Start of Recorded information
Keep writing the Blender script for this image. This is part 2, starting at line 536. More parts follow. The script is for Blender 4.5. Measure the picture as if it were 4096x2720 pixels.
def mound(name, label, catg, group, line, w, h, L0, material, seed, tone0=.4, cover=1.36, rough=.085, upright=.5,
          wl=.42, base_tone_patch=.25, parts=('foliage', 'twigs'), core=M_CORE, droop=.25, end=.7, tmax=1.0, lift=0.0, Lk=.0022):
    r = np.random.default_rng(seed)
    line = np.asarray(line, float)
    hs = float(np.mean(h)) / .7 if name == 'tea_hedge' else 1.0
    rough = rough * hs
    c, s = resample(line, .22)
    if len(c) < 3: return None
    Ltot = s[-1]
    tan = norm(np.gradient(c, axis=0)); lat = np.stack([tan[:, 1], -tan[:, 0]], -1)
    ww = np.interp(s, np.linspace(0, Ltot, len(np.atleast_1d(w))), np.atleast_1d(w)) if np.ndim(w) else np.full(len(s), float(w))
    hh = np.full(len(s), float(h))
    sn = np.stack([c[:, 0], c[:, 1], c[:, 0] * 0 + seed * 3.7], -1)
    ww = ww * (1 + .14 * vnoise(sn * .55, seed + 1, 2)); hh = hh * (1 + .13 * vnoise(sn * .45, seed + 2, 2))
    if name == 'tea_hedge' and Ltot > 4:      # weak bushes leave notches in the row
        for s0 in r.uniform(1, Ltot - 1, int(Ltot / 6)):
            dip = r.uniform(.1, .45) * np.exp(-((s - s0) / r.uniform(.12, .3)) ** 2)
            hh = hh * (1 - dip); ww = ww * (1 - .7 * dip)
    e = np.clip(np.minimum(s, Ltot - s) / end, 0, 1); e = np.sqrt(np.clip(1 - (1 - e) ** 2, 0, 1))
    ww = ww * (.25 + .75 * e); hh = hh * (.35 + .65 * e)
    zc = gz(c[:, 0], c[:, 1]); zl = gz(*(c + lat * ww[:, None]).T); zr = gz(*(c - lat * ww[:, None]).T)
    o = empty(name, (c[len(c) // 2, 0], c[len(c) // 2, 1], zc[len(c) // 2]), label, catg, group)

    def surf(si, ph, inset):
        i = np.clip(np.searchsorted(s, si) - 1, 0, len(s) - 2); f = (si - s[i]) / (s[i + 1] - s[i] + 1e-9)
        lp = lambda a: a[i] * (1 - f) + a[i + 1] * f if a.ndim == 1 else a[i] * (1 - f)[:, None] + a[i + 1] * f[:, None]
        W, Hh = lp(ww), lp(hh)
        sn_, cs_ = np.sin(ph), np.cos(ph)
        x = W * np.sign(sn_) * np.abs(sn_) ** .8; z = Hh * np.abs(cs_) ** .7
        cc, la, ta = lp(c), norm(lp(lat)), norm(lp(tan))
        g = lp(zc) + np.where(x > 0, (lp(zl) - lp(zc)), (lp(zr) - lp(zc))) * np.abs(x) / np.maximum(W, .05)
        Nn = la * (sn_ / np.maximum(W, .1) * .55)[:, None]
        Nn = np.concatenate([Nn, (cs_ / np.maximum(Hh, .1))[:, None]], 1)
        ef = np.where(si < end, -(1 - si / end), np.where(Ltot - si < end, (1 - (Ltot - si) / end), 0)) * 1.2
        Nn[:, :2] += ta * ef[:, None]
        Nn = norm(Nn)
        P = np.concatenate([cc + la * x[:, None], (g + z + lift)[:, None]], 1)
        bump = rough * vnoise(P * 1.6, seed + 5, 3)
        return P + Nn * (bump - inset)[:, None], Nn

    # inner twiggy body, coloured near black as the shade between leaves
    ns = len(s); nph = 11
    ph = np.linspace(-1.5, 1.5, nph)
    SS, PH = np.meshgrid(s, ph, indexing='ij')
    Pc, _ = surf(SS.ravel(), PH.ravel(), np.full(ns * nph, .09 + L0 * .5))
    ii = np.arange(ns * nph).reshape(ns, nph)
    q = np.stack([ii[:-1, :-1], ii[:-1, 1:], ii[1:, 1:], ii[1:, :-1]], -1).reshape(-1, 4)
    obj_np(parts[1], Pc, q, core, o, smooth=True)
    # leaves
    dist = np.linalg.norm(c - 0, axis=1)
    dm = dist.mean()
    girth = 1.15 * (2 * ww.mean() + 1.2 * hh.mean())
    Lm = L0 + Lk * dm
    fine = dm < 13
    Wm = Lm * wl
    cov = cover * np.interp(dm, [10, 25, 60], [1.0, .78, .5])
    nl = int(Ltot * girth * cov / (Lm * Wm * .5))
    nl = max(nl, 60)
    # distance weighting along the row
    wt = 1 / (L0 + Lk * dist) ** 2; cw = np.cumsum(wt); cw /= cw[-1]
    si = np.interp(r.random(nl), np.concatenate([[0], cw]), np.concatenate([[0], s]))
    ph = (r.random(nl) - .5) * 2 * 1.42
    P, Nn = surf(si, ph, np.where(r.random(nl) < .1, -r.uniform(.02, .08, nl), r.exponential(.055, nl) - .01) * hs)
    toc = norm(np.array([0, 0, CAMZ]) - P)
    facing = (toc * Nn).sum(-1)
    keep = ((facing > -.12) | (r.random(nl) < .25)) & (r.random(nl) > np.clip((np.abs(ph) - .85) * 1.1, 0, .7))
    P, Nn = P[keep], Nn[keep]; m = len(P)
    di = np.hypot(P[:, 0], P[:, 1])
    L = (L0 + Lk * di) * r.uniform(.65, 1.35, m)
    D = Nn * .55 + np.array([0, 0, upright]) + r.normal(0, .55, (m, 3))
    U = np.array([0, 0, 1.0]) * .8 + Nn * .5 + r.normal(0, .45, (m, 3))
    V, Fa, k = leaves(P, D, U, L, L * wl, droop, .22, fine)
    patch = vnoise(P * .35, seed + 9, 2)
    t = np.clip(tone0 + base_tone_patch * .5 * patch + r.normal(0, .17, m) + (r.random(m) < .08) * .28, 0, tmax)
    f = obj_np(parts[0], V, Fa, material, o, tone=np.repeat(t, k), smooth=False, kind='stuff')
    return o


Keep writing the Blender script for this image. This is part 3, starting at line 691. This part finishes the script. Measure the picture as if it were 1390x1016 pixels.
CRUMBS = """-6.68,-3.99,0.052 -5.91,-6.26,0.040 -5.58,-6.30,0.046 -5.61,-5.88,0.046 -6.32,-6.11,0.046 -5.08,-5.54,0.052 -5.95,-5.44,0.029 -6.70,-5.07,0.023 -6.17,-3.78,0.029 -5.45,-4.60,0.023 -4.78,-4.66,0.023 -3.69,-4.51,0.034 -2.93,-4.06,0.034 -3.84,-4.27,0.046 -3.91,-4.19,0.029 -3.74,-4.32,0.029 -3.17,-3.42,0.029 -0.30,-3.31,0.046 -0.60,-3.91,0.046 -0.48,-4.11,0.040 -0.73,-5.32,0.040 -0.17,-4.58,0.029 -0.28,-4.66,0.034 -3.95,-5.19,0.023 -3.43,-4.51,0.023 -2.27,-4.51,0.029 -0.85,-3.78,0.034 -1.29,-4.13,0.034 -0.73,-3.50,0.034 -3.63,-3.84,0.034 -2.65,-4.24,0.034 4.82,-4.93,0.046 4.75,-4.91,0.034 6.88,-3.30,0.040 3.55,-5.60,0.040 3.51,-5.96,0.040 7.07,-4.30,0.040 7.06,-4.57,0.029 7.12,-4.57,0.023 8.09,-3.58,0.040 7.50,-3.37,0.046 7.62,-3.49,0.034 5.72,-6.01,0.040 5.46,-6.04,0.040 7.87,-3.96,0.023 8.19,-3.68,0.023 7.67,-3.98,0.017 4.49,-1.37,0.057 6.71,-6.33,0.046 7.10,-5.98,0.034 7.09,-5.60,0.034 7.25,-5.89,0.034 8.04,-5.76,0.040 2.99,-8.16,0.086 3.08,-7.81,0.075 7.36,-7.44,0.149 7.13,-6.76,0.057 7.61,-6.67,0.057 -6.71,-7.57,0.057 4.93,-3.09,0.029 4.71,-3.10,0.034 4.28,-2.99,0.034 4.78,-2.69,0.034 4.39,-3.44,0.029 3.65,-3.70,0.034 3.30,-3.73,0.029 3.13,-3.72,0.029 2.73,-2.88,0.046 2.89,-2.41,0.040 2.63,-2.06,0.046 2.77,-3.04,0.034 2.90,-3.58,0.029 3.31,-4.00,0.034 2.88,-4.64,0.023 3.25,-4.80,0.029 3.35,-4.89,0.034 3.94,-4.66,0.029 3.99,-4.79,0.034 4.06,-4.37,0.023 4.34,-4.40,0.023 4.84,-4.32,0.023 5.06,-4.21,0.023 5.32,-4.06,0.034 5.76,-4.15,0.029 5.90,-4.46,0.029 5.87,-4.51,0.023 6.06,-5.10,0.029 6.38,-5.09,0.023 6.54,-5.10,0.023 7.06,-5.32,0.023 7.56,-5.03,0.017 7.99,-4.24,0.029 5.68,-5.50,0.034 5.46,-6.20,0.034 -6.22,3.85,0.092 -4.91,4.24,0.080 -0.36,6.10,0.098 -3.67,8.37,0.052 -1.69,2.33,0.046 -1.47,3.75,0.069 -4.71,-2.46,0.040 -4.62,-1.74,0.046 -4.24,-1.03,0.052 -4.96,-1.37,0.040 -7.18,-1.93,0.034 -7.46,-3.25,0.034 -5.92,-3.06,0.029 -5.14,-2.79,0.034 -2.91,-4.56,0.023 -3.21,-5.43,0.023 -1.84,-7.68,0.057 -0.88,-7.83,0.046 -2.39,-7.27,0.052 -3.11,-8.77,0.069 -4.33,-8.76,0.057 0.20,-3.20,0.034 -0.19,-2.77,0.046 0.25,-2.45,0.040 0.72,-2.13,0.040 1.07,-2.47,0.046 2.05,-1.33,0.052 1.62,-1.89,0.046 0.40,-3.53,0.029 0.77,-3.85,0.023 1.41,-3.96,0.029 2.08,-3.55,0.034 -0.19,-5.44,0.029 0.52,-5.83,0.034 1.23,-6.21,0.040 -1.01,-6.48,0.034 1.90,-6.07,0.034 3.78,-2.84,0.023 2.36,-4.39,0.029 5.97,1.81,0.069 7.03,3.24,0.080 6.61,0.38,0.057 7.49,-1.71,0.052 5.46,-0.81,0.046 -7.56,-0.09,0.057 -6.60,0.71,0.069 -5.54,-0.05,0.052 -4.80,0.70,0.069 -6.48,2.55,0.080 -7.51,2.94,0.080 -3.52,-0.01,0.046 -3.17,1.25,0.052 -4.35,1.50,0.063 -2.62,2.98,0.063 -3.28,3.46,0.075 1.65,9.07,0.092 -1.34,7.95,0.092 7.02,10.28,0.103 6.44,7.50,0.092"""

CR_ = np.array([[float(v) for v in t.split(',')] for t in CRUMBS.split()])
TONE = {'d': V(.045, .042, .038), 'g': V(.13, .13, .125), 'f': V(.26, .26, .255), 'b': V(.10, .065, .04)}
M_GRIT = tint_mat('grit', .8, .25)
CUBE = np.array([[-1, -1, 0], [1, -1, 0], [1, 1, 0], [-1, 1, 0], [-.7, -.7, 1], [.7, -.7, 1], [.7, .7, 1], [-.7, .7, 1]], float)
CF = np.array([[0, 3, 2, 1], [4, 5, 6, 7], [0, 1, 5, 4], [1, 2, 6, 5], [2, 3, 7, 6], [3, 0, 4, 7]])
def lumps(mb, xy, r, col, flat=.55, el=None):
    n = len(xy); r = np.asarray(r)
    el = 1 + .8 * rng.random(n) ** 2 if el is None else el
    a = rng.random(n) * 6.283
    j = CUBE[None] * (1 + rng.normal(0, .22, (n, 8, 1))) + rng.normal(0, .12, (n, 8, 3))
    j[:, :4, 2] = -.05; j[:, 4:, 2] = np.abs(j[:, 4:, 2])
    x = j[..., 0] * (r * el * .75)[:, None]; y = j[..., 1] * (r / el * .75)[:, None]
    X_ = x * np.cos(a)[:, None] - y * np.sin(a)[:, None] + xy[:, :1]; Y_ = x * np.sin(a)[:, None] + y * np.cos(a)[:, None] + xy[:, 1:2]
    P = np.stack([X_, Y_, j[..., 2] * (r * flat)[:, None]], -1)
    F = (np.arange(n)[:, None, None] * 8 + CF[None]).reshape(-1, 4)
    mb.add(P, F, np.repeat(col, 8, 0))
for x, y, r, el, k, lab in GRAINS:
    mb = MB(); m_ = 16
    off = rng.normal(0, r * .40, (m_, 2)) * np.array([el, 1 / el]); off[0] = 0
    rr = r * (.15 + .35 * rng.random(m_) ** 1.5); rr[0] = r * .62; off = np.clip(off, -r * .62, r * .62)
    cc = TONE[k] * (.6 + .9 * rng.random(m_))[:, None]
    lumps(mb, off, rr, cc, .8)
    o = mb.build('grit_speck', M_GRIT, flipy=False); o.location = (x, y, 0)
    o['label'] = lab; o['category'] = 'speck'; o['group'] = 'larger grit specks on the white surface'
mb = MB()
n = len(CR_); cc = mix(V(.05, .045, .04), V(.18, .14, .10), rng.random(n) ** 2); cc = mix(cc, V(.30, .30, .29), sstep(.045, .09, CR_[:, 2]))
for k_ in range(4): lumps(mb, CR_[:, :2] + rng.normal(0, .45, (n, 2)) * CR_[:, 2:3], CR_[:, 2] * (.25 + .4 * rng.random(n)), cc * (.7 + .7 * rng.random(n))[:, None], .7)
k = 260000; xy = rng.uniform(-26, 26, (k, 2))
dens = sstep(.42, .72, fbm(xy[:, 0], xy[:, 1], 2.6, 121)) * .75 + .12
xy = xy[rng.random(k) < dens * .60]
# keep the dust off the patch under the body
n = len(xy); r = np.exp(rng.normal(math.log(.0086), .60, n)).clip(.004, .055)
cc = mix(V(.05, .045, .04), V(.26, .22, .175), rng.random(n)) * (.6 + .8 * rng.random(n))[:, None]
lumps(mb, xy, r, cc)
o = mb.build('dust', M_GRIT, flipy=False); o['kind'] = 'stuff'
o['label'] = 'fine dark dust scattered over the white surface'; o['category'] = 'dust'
End of Recorded information
# Exercise:
Extract the lines above, from the first one through the one containing "o = empty(name, (c[len(c)", and return only those, unchanged.

# Full answer:
Keep writing the Blender script for this image. This is part 2, starting at line 536. More parts follow. The script is for Blender 4.5. Measure the picture as if it were 4096x2720 pixels.
def mound(name, label, catg, group, line, w, h, L0, material, seed, tone0=.4, cover=1.36, rough=.085, upright=.5,
          wl=.42, base_tone_patch=.25, parts=('foliage', 'twigs'), core=M_CORE, droop=.25, end=.7, tmax=1.0, lift=0.0, Lk=.0022):
    r = np.random.default_rng(seed)
    line = np.asarray(line, float)
    hs = float(np.mean(h)) / .7 if name == 'tea_hedge' else 1.0
    rough = rough * hs
    c, s = resample(line, .22)
    if len(c) < 3: return None
    Ltot = s[-1]
    tan = norm(np.gradient(c, axis=0)); lat = np.stack([tan[:, 1], -tan[:, 0]], -1)
    ww = np.interp(s, np.linspace(0, Ltot, len(np.atleast_1d(w))), np.atleast_1d(w)) if np.ndim(w) else np.full(len(s), float(w))
    hh = np.full(len(s), float(h))
    sn = np.stack([c[:, 0], c[:, 1], c[:, 0] * 0 + seed * 3.7], -1)
    ww = ww * (1 + .14 * vnoise(sn * .55, seed + 1, 2)); hh = hh * (1 + .13 * vnoise(sn * .45, seed + 2, 2))
    if name == 'tea_hedge' and Ltot > 4:      # weak bushes leave notches in the row
        for s0 in r.uniform(1, Ltot - 1, int(Ltot / 6)):
            dip = r.uniform(.1, .45) * np.exp(-((s - s0) / r.uniform(.12, .3)) ** 2)
            hh = hh * (1 - dip); ww = ww * (1 - .7 * dip)
    e = np.clip(np.minimum(s, Ltot - s) / end, 0, 1); e = np.sqrt(np.clip(1 - (1 - e) ** 2, 0, 1))
    ww = ww * (.25 + .75 * e); hh = hh * (.35 + .65 * e)
    zc = gz(c[:, 0], c[:, 1]); zl = gz(*(c + lat * ww[:, None]).T); zr = gz(*(c - lat * ww[:, None]).T)
    o = empty(name, (c[len(c) // 2, 0], c[len(c) // 2, 1], zc[len(c) // 2]), label, catg, group)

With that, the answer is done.